■ What this task involves
Line by line, reproduce exactly the beginning of the listing below, ending with the line that contains "import numpy as np" and adding nothing.

■ Information supplied
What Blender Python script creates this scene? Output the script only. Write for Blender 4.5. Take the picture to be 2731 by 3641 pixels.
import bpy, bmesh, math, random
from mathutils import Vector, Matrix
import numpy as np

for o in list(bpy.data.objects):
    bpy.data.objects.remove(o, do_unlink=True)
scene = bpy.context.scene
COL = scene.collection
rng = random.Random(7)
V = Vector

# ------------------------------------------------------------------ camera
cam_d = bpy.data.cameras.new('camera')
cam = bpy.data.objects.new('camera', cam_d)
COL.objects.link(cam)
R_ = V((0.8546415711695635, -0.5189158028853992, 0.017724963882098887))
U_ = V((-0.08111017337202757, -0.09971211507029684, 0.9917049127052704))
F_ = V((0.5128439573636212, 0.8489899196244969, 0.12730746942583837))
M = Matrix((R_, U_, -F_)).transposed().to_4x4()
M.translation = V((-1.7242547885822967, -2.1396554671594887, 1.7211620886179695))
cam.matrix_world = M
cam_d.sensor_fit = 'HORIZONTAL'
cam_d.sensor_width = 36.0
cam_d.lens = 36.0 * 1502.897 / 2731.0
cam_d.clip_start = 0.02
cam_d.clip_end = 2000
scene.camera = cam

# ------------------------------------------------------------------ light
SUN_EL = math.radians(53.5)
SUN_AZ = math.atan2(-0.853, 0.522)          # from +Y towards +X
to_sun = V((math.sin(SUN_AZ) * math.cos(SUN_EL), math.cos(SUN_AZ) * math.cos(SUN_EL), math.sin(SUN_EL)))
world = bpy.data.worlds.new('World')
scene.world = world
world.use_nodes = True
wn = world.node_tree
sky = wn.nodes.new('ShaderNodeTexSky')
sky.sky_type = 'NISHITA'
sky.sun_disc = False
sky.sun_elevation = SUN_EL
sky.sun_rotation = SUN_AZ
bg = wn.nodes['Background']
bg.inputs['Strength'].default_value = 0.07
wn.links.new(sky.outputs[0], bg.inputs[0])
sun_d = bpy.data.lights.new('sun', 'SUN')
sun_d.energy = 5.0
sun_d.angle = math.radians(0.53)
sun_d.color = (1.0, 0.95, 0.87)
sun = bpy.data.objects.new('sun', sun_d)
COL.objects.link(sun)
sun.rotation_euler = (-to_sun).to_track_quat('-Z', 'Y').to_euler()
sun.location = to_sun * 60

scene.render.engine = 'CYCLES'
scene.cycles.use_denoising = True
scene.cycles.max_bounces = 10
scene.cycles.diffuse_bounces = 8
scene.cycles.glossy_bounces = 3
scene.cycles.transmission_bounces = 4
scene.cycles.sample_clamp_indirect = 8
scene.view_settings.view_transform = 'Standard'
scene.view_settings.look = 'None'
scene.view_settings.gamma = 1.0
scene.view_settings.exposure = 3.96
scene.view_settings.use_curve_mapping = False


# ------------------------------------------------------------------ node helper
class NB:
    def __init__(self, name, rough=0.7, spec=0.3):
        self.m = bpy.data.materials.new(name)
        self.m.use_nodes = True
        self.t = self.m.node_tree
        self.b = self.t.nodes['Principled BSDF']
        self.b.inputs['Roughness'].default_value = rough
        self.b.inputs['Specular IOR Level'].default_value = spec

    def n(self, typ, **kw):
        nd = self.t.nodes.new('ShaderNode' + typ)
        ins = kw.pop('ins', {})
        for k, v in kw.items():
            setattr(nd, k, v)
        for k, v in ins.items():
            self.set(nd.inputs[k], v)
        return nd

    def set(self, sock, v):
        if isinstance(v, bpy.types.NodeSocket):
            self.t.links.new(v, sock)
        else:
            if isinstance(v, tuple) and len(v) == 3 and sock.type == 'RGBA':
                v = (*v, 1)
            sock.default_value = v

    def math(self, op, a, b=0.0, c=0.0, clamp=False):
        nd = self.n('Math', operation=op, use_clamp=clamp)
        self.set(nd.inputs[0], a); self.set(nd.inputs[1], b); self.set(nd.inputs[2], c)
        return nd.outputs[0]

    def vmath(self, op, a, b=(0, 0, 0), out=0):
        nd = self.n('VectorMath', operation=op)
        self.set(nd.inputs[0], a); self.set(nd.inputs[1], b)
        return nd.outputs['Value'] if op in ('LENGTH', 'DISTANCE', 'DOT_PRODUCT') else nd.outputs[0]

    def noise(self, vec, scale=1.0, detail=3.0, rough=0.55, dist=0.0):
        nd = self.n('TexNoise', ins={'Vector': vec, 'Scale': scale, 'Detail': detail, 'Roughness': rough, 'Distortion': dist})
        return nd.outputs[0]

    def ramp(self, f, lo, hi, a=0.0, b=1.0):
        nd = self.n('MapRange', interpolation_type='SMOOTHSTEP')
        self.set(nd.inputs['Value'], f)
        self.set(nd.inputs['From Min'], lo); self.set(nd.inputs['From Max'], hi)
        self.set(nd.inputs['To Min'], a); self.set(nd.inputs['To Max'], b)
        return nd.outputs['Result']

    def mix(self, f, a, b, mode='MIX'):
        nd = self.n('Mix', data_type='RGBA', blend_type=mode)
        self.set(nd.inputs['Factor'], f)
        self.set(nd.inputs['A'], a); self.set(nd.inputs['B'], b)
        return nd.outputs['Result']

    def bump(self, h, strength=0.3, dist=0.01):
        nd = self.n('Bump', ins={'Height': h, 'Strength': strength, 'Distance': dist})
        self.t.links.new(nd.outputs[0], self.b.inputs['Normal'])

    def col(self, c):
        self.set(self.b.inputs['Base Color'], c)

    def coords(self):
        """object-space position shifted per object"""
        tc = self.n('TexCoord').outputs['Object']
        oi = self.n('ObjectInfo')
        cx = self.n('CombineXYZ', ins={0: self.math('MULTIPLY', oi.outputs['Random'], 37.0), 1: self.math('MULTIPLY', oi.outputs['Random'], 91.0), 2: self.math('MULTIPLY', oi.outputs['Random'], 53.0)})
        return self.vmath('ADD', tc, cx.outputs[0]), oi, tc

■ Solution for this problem
What Blender Python script creates this scene? Output the script only. Write for Blender 4.5. Take the picture to be 2731 by 3641 pixels.
import bpy, bmesh, math, random
from mathutils import Vector, Matrix
import numpy as np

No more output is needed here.